● Problem
Copy the material that follows word for word and omit its pictures.
[Start of Given information]
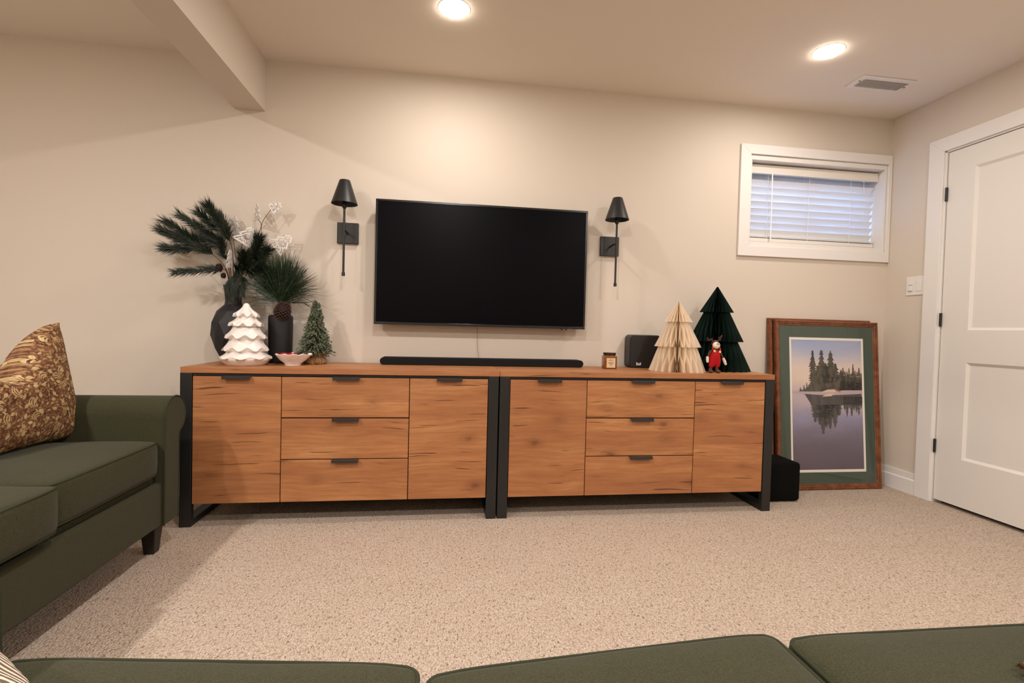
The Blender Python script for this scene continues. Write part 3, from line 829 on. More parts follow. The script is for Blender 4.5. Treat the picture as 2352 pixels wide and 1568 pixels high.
for k in range(11):
    u = .70 + k * .029; spruce(pic, X(u), wl + .006, ph * (.14 + .045 * math.sin(k * 1.9) ** 2 + (.035 if k == 6 else 0)), pw * .045, 1, 3)
for u, hh_ in ((.17, .05), (.21, .07), (.12, .03), (.25, .045)): spruce(pic, X(u), wl + .002, ph * hh_, pw * .02, 1, 1)
pic.cur = 1
pic.add([(X(.08), Y0 - .0006, wl), (X(.98), Y0 - .0006, wl), (X(.98), Y0 - .0006, wl + ph * .07), (X(.70), Y0 - .0006, wl + ph * .09), (X(.30), Y0 - .0006, wl + ph * .045), (X(.16), Y0 - .0006, wl + ph * .016)], [(0, 1, 2, 3, 4, 5)])
pic.cur = 2
wr = wl - ph * .035
for u, hh_, w in ((.32, .20, .10), (.43, .29, .13), (.53, .25, .12), (.60, .24, .10), (.38, .22, .10), (.48, .24, .14), (.66, .15, .10)): spruce(pic, X(u), wr, ph * hh_, pw * w, 2, 1, -1)
for k in range(8): spruce(pic, X(.74 + k * .034), wr, ph * (.09 + .07 * math.sin(k * 1.3 + .5) ** 2), pw * .05, 2, 2, -1)
pic.cur = 2
pic.add([(X(.16), Y0 - .0005, wl - .004), (X(.99), Y0 - .0005, wl - .004), (X(.99), Y0 - .0005, wl - ph * .10), (X(.27), Y0 - .0005, wl - ph * .10)], [(0, 1, 2, 3)])
pic.cur = 5
pic.add([(X(0), Y0 - .0009, wl - ph * .012), (X(.5), Y0 - .0009, wl - ph * .028), (X(1), Y0 - .0009, wl - ph * .014), (X(1), Y0 - .0009, wl + ph * .014), (X(.72), Y0 - .0009, wl + ph * .012), (X(.6), Y0 - .0009, wl + ph * .002), (X(.3), Y0 - .0009, wl + ph * .001), (X(0), Y0 - .0009, wl + ph * .002)], [tuple(range(8))])
pic.cur = 3
pic.add([(X(.40), Y0 - .001, wl - .004), (X(.52), Y0 - .001, wl - .003), (X(.64), Y0 - .001, wl - .002), (X(.60), Y0 - .001, wl + ph * .020), (X(.50), Y0 - .001, wl + ph * .017)], [(0, 1, 2, 3, 4)])
pic.add([(X(.42), Y0 - .001, wl - ph * .038), (X(.55), Y0 - .001, wl - ph * .034), (X(.60), Y0 - .001, wl - ph * .012), (X(.50), Y0 - .001, wl - ph * .014)], [(0, 1, 2, 3)])
pic.cur = 4
pic.add([(X(.60), Y0 - .0012, wl + ph * .025), (X(.61), Y0 - .0012, wl + ph * .024), (X(.70), Y0 - .0012, wl - .001), (X(.66), Y0 - .0012, wl - .002)], [(0, 1, 2, 3)])
pic.build('lake_print', [m_pic, m_spr, m_refl, m_rock, m_rred, m_mist], fr1)
m_fglass = bpy.data.materials.new('picture_glass'); m_fglass.use_nodes = True
nt = m_fglass.node_tree; nt.nodes.clear()
o_ = nt.nodes.new('ShaderNodeOutputMaterial'); mx = nt.nodes.new('ShaderNodeMixShader'); tr = nt.nodes.new('ShaderNodeBsdfTransparent'); gl = nt.nodes.new('ShaderNodeBsdfGlossy'); 
gl.inputs['Roughness'].default_value = .03
mx.inputs[0].default_value = .022; nt.links.new(tr.outputs[0], mx.inputs[1]); nt.links.new(gl.outputs[0], mx.inputs[2]); nt.links.new(mx.outputs[0], o_.inputs[0])
MB().box((.034, -.0150, .034), (fwid - .034, -.0135, fh - .034)).build('glass', m_fglass, fr1)
fr2 = thing('framed_print', 'second wooden picture frame leaning behind the lake print, mostly hidden', 'picture', (2.040, -.085, 0.001), rot=(-lean(-.085, -.003, 1.073), 0, 0), group='framed prints leaning in the corner')
moulding(fr2, .724, 1.073)
MB().box((.03, -.008, .03), (.694, -.001, 1.04)).build('backing_board', m_mat, fr2)

# ------------------------------------------------------------------ ornaments on the left sideboard
# tall black facetted vase
vc = at(535, 800, -.118); S = ppm(vc)
vx = vc.x
va = thing('faceted_vase', 'tall matte black faceted vase behind the white ceramic tree', 'vase', (vx, -.118, TOP))
z_ = lambda y: (832 - y) / S
ringsv = [(.042, 0), (.055, .012), (.080, z_(800)), (.100, z_(770)), (.097, z_(742)), (.074, z_(716)), (.042, z_(700)), (.0385, z_(690)), (.043, z_(672)), (.049, z_(656))]
mb = MB(); n = 10; vs = []
for i, (r, z) in enumerate(ringsv):
    for k in range(n):
        a = 2 * PI * (k + .5 * (i % 2)) / n; rr = r * (1.04 if (k + i) % 3 else .95) if 0 < i < 7 else r
        vs.append((rr * math.cos(a), rr * math.sin(a), z))
fs = [tuple(range(n - 1, -1, -1))]
for i in range(len(ringsv) - 1):
    for k in range(n):
        k2 = (k + 1) % n
        if i % 2 == 0: fs += [(i * n + k, i * n + k2, (i + 1) * n + k), (i * n + k2, (i + 1) * n + k2, (i + 1) * n + k)]
        else: fs += [(i * n + k, i * n + k2, (i + 1) * n + k2), (i * n + k, (i + 1) * n + k2, (i + 1) * n + k)]
m0 = len(ringsv) * n
for r, z in ((.044, z_(656)), (.036, z_(690)), (.030, z_(700))):
    for k in range(n): vs.append((r * math.cos(2 * PI * (k + .5) / n), r * math.sin(2 * PI * (k + .5) / n), z))
last = (len(ringsv) - 1) * n
for k in range(n):
    k2 = (k + 1) % n
    fs.append((last + k, last + k2, m0 + k2, m0 + k))
    for j in range(2): fs.append((m0 + j * n + k, m0 + j * n + k2, m0 + (j + 1) * n + k2, m0 + (j + 1) * n + k))
mb.add(vs, fs).build('vase_body', m_vase, va)

# short-needled pine branches in that vase
NECK = Vector((vx, -.118, TOP + z_(668)))
def curve(pts, n=14):
    """Catmull-Rom through points"""
    P = [Vector(p) for p in pts]; P = [P[0] * 2 - P[1]] + P + [P[-1] * 2 - P[-2]]; out = []
    for i in range(1, len(P) - 2):
        for k in range(n):
            t_ = k / n; a, b, c, d = P[i - 1:i + 3]
            out.append(.5 * ((2 * b) + (c - a) * t_ + (2 * a - 5 * b + 4 * c - d) * t_ * t_ + (3 * b - a - 3 * c + d) * t_ ** 3))
    return out + [P[-2]]
def needles(mb, axis, start, count, ln, r, spread=.75, rr=rnd, tip=True, wall=1e9):
    m = len(axis)
    for k in range(count):
        f_ = start + (1 - start) * (rr.random() ** .85)
        i = min(int(f_ * (m - 1)), m - 2); fr_ = f_ * (m - 1) - i
        p = axis[i].lerp(axis[i + 1], fr_); T = (axis[i + 1] - axis[i]).normalized()
        N = T.orthogonal().normalized(); B = T.cross(N); a = rr.random() * 2 * PI
        s_ = spread * rr.uniform(.6, 1.15) * (1 - .40 * f_ ** 2 if tip else 1)
        d = (T + (N * math.cos(a) + B * math.sin(a)) * s_).normalized() + Vector((0, 0, -.06))
        e_ = p + d * ln * rr.uniform(.7, 1.15); e_.y = min(e_.y, wall); mb.spike(p, e_, r)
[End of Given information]
● Task output
The Blender Python script for this scene continues. Write part 3, from line 829 on. More parts follow. The script is for Blender 4.5. Treat the picture as 2352 pixels wide and 1568 pixels high.
for k in range(11):
    u = .70 + k * .029; spruce(pic, X(u), wl + .006, ph * (.14 + .045 * math.sin(k * 1.9) ** 2 + (.035 if k == 6 else 0)), pw * .045, 1, 3)
for u, hh_ in ((.17, .05), (.21, .07), (.12, .03), (.25, .045)): spruce(pic, X(u), wl + .002, ph * hh_, pw * .02, 1, 1)
pic.cur = 1
pic.add([(X(.08), Y0 - .0006, wl), (X(.98), Y0 - .0006, wl), (X(.98), Y0 - .0006, wl + ph * .07), (X(.70), Y0 - .0006, wl + ph * .09), (X(.30), Y0 - .0006, wl + ph * .045), (X(.16), Y0 - .0006, wl + ph * .016)], [(0, 1, 2, 3, 4, 5)])
pic.cur = 2
wr = wl - ph * .035
for u, hh_, w in ((.32, .20, .10), (.43, .29, .13), (.53, .25, .12), (.60, .24, .10), (.38, .22, .10), (.48, .24, .14), (.66, .15, .10)): spruce(pic, X(u), wr, ph * hh_, pw * w, 2, 1, -1)
for k in range(8): spruce(pic, X(.74 + k * .034), wr, ph * (.09 + .07 * math.sin(k * 1.3 + .5) ** 2), pw * .05, 2, 2, -1)
pic.cur = 2
pic.add([(X(.16), Y0 - .0005, wl - .004), (X(.99), Y0 - .0005, wl - .004), (X(.99), Y0 - .0005, wl - ph * .10), (X(.27), Y0 - .0005, wl - ph * .10)], [(0, 1, 2, 3)])
pic.cur = 5
pic.add([(X(0), Y0 - .0009, wl - ph * .012), (X(.5), Y0 - .0009, wl - ph * .028), (X(1), Y0 - .0009, wl - ph * .014), (X(1), Y0 - .0009, wl + ph * .014), (X(.72), Y0 - .0009, wl + ph * .012), (X(.6), Y0 - .0009, wl + ph * .002), (X(.3), Y0 - .0009, wl + ph * .001), (X(0), Y0 - .0009, wl + ph * .002)], [tuple(range(8))])
pic.cur = 3
pic.add([(X(.40), Y0 - .001, wl - .004), (X(.52), Y0 - .001, wl - .003), (X(.64), Y0 - .001, wl - .002), (X(.60), Y0 - .001, wl + ph * .020), (X(.50), Y0 - .001, wl + ph * .017)], [(0, 1, 2, 3, 4)])
pic.add([(X(.42), Y0 - .001, wl - ph * .038), (X(.55), Y0 - .001, wl - ph * .034), (X(.60), Y0 - .001, wl - ph * .012), (X(.50), Y0 - .001, wl - ph * .014)], [(0, 1, 2, 3)])
pic.cur = 4
pic.add([(X(.60), Y0 - .0012, wl + ph * .025), (X(.61), Y0 - .0012, wl + ph * .024), (X(.70), Y0 - .0012, wl - .001), (X(.66), Y0 - .0012, wl - .002)], [(0, 1, 2, 3)])
pic.build('lake_print', [m_pic, m_spr, m_refl, m_rock, m_rred, m_mist], fr1)
m_fglass = bpy.data.materials.new('picture_glass'); m_fglass.use_nodes = True
nt = m_fglass.node_tree; nt.nodes.clear()
o_ = nt.nodes.new('ShaderNodeOutputMaterial'); mx = nt.nodes.new('ShaderNodeMixShader'); tr = nt.nodes.new('ShaderNodeBsdfTransparent'); gl = nt.nodes.new('ShaderNodeBsdfGlossy'); 
gl.inputs['Roughness'].default_value = .03
mx.inputs[0].default_value = .022; nt.links.new(tr.outputs[0], mx.inputs[1]); nt.links.new(gl.outputs[0], mx.inputs[2]); nt.links.new(mx.outputs[0], o_.inputs[0])
MB().box((.034, -.0150, .034), (fwid - .034, -.0135, fh - .034)).build('glass', m_fglass, fr1)
fr2 = thing('framed_print', 'second wooden picture frame leaning behind the lake print, mostly hidden', 'picture', (2.040, -.085, 0.001), rot=(-lean(-.085, -.003, 1.073), 0, 0), group='framed prints leaning in the corner')
moulding(fr2, .724, 1.073)
MB().box((.03, -.008, .03), (.694, -.001, 1.04)).build('backing_board', m_mat, fr2)

# ------------------------------------------------------------------ ornaments on the left sideboard
# tall black facetted vase
vc = at(535, 800, -.118); S = ppm(vc)
vx = vc.x
va = thing('faceted_vase', 'tall matte black faceted vase behind the white ceramic tree', 'vase', (vx, -.118, TOP))
z_ = lambda y: (832 - y) / S
ringsv = [(.042, 0), (.055, .012), (.080, z_(800)), (.100, z_(770)), (.097, z_(742)), (.074, z_(716)), (.042, z_(700)), (.0385, z_(690)), (.043, z_(672)), (.049, z_(656))]
mb = MB(); n = 10; vs = []
for i, (r, z) in enumerate(ringsv):
    for k in range(n):
        a = 2 * PI * (k + .5 * (i % 2)) / n; rr = r * (1.04 if (k + i) % 3 else .95) if 0 < i < 7 else r
        vs.append((rr * math.cos(a), rr * math.sin(a), z))
fs = [tuple(range(n - 1, -1, -1))]
for i in range(len(ringsv) - 1):
    for k in range(n):
        k2 = (k + 1) % n
        if i % 2 == 0: fs += [(i * n + k, i * n + k2, (i + 1) * n + k), (i * n + k2, (i + 1) * n + k2, (i + 1) * n + k)]
        else: fs += [(i * n + k, i * n + k2, (i + 1) * n + k2), (i * n + k, (i + 1) * n + k2, (i + 1) * n + k)]
m0 = len(ringsv) * n
for r, z in ((.044, z_(656)), (.036, z_(690)), (.030, z_(700))):
    for k in range(n): vs.append((r * math.cos(2 * PI * (k + .5) / n), r * math.sin(2 * PI * (k + .5) / n), z))
last = (len(ringsv) - 1) * n
for k in range(n):
    k2 = (k + 1) % n
    fs.append((last + k, last + k2, m0 + k2, m0 + k))
    for j in range(2): fs.append((m0 + j * n + k, m0 + j * n + k2, m0 + (j + 1) * n + k2, m0 + (j + 1) * n + k))
mb.add(vs, fs).build('vase_body', m_vase, va)

# short-needled pine branches in that vase
NECK = Vector((vx, -.118, TOP + z_(668)))
def curve(pts, n=14):
    """Catmull-Rom through points"""
    P = [Vector(p) for p in pts]; P = [P[0] * 2 - P[1]] + P + [P[-1] * 2 - P[-2]]; out = []
    for i in range(1, len(P) - 2):
        for k in range(n):
            t_ = k / n; a, b, c, d = P[i - 1:i + 3]
            out.append(.5 * ((2 * b) + (c - a) * t_ + (2 * a - 5 * b + 4 * c - d) * t_ * t_ + (3 * b - a - 3 * c + d) * t_ ** 3))
    return out + [P[-2]]
def needles(mb, axis, start, count, ln, r, spread=.75, rr=rnd, tip=True, wall=1e9):
    m = len(axis)
    for k in range(count):
        f_ = start + (1 - start) * (rr.random() ** .85)
        i = min(int(f_ * (m - 1)), m - 2); fr_ = f_ * (m - 1) - i
        p = axis[i].lerp(axis[i + 1], fr_); T = (axis[i + 1] - axis[i]).normalized()
        N = T.orthogonal().normalized(); B = T.cross(N); a = rr.random() * 2 * PI
        s_ = spread * rr.uniform(.6, 1.15) * (1 - .40 * f_ ** 2 if tip else 1)
        d = (T + (N * math.cos(a) + B * math.sin(a)) * s_).normalized() + Vector((0, 0, -.06))
        e_ = p + d * ln * rr.uniform(.7, 1.15); e_.y = min(e_.y, wall); mb.spike(p, e_, r)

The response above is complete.